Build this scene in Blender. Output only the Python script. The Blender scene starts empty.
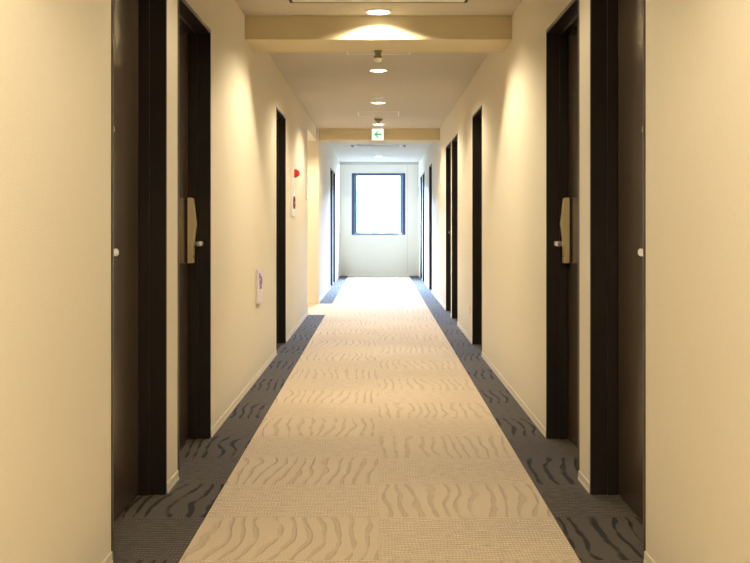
import bpy, bmesh, math, random
from mathutils import Vector, Matrix

random.seed(7)
C = bpy.context.scene.collection
SC = bpy.context.scene

# ------------------------------------------------------------------ places (metres; x across, y along the corridor, z up)
HW = 0.90            # half width of the corridor
CEIL = 2.55
Y0, Y1 = -2.6, 22.4  # ends of the corridor
XF = -0.87           # face of the left wall beyond the side passage
PA, PB = 12.7, 14.5  # side passage on the left
SOFF = 2.39          # underside of the beams
WT = 0.32            # wall thickness
DW = 0.88            # width of a door opening
DH = 2.185           # height of a door opening
SKY_BASE, SKY_LOBE = 6.0, 1080.0


# ------------------------------------------------------------------ materials
def nodes(name):
    m = bpy.data.materials.new(name)
    m.use_nodes = True
    nt = m.node_tree
    b = nt.nodes['Principled BSDF']
    return m, nt, b


def N(nt, kind, **kw):
    n = nt.nodes.new(kind)
    for k, v in kw.items():
        if k in n.inputs:
            n.inputs[k].default_value = v
        else:
            setattr(n, k, v)
    return n


def mathn(nt, op, a, b=None, c=None):
    n = nt.nodes.new('ShaderNodeMath')
    n.operation = op
    for i, v in enumerate((a, b, c)):
        if v is None:
            continue
        if isinstance(v, (int, float)):
            n.inputs[i].default_value = v
        else:
            nt.links.new(v, n.inputs[i])
    return n.outputs[0]


def mix(nt, fac, a, b):
    n = nt.nodes.new('ShaderNodeMix')
    n.data_type = 'RGBA'
    for i, v in ((0, fac), (6, a), (7, b)):
        if isinstance(v, (int, float)):
            n.inputs[i].default_value = v
        elif isinstance(v, tuple):
            n.inputs[i].default_value = (*v, 1)
        else:
            nt.links.new(v, n.inputs[i])
    return n.outputs[2]


def simple(name, col, rough=0.5, metal=0.0, var=0.06, scale=30.0, bump=0.0, coat=0.0, spec=0.5):
    """A plain finish with a little procedural unevenness of its own."""
    m, nt, b = nodes(name)
    tc = N(nt, 'ShaderNodeTexCoord')
    nz = N(nt, 'ShaderNodeTexNoise', Scale=scale, Detail=3.0)
    nt.links.new(tc.outputs['Object'], nz.inputs['Vector'])
    lo = tuple(c * (1 - var) for c in col)
    hi = tuple(min(1, c * (1 + var)) for c in col)
    nt.links.new(mix(nt, nz.outputs['Fac'], lo, hi), b.inputs['Base Color'])
    b.inputs['Roughness'].default_value = rough
    b.inputs['Metallic'].default_value = metal
    b.inputs['Coat Weight'].default_value = coat
    b.inputs['Specular IOR Level'].default_value = spec
    if bump:
        bp = N(nt, 'ShaderNodeBump', Strength=bump, Distance=0.002)
        nt.links.new(nz.outputs['Fac'], bp.inputs['Height'])
        nt.links.new(bp.outputs['Normal'], b.inputs['Normal'])
    return m


def wallpaper():
    m, nt, b = nodes('cream_wallpaper')
    tc = N(nt, 'ShaderNodeTexCoord')
    mp = N(nt, 'ShaderNodeMapping')
    mp.inputs['Scale'].default_value = (1, 1, 7)
    nt.links.new(tc.outputs['Object'], mp.inputs['Vector'])
    a = N(nt, 'ShaderNodeTexNoise', Scale=38.0, Detail=4.0, Roughness=0.6)
    nt.links.new(mp.outputs['Vector'], a.inputs['Vector'])
    mp2 = N(nt, 'ShaderNodeMapping')
    mp2.inputs['Scale'].default_value = (9, 9, 1)
    nt.links.new(tc.outputs['Object'], mp2.inputs['Vector'])
    c = N(nt, 'ShaderNodeTexNoise', Scale=30.0, Detail=3.0)
    nt.links.new(mp2.outputs['Vector'], c.inputs['Vector'])
    s = mathn(nt, 'ADD', a.outputs['Fac'], c.outputs['Fac'])
    f = mathn(nt, 'MULTIPLY', s, 0.5)
    nt.links.new(mix(nt, f, (0.70, 0.655, 0.56), (0.80, 0.75, 0.65)), b.inputs['Base Color'])
    b.inputs['Roughness'].default_value = 0.75
    b.inputs['Specular IOR Level'].default_value = 0.25
    bp = N(nt, 'ShaderNodeBump', Strength=0.35, Distance=0.002)
    nt.links.new(s, bp.inputs['Height'])
    nt.links.new(bp.outputs['Normal'], b.inputs['Normal'])
    return m


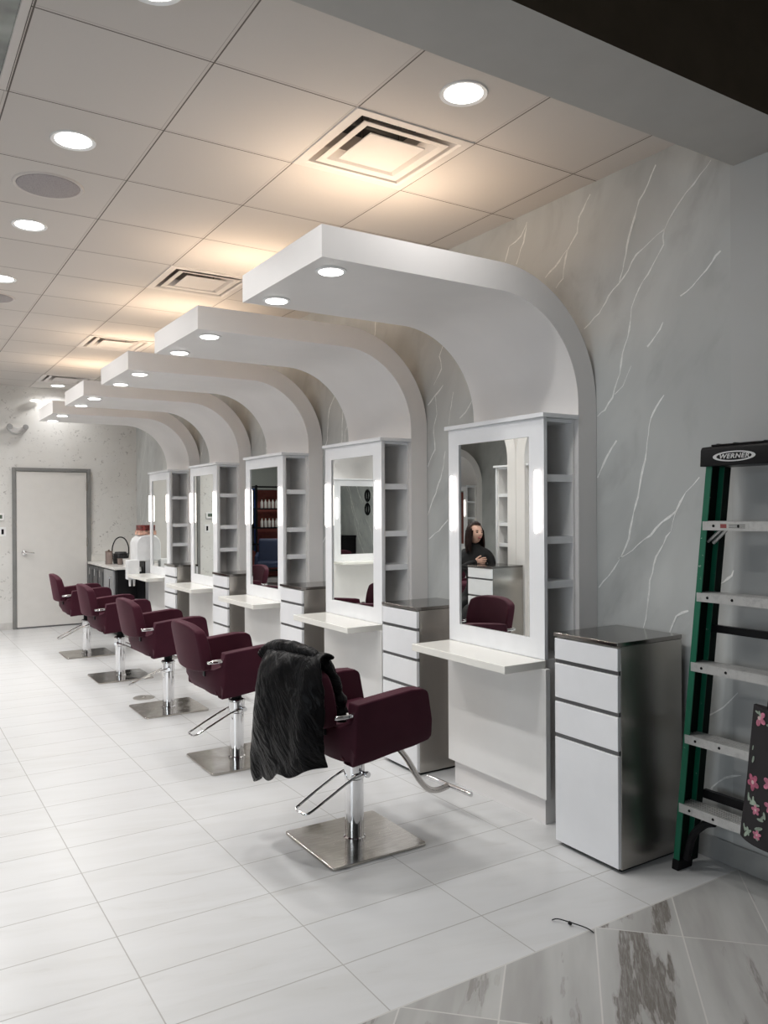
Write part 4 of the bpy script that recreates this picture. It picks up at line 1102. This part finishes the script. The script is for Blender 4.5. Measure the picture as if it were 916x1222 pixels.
    # hands, each palm and five fingers, tucked on the crossed arms
    for s in (-1, 1):
        zz = sh - .145 + (.042 if s > 0 else 0)
        base = Vector((.192, -s * .085, zz)); d = Vector((.0, -s, .12)).normalized(); up = Vector((0, 0, 1)); out = Vector((1, 0, 0))
        VV = [((base.x, base.y, base.z), .022)]; EE = []
        VV.append((tuple(base + d * .035), (.014, .030))); EE.append((0, 1))
        for f, (off, ln) in enumerate(((.028, .058), (.010, .068), (-.009, .063), (-.027, .050))):
            p = 1
            for q, (dist, bend) in enumerate(((.35, .0), (.70, -.010), (1.0, -.024))):
                pt = base + d * (.045 + ln * dist) + up * off + out * bend
                VV.append((tuple(pt), .0078 - .0008 * q)); EE.append((p, len(VV) - 1)); p = len(VV) - 1
        p = 0
        for dist, o2 in ((.022, .036), (.045, .048), (.062, .052)):
            VV.append((tuple(base + d * dist + up * o2 + out * .006), .0085)); EE.append((p, len(VV) - 1)); p = len(VV) - 1
        skinned('hand', VV, EE, skin, t, 2)
make_person()
t_ = thing('stool', 'round black stool under the seated woman', 'stool', (.085, 6.57, 0))
bm = B(); lathe(bm, [(.15, .40), (.165, .41), (.165, .445), (.15, .455)], 28); obj('seat', bm, black_pl, t_, smooth=50)
bm = B(); lathe(bm, [(.15, 0), (.15, .012), (.03, .03), (.025, .40)], 28); obj('base', bm, chrome, t_, smooth=50)

# ------------------------------------------------------------------ camera and world
w = bpy.data.worlds.new('World'); S.world = w; w.use_nodes = True
w.node_tree.nodes['Background'].inputs[0].default_value = (.6, .62, .65, 1); w.node_tree.nodes['Background'].inputs[1].default_value = .15
yaw, pitch, roll, f, hcam = (0.564792, -0.001578, -0.005357, 948.103783, 1.50884)
cy, sy = math.cos(yaw), math.sin(yaw)
fwd = Vector((sy * math.cos(pitch), cy * math.cos(pitch), math.sin(pitch)))
r = Vector((cy, -sy, 0)); u = r.cross(fwd)
cr, sr = math.cos(roll), math.sin(roll)
r2 = cr * r + sr * u; u2 = -sr * r + cr * u
cam = bpy.data.cameras.new('camera'); co = bpy.data.objects.new('camera', cam); C.objects.link(co)
M = Matrix((r2, u2, -fwd)).transposed().to_4x4(); M.translation = (0, 0, hcam); co.matrix_world = M
cam.sensor_fit = 'HORIZONTAL'; cam.sensor_width = 36; cam.lens = f / 916 * 36; cam.clip_start = .05; cam.clip_end = 100
S.camera = co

## OBJECTIVE
From the data above, count the lines where "Blender" occurs and give that figure and nothing else.

## THE SOLUTION
2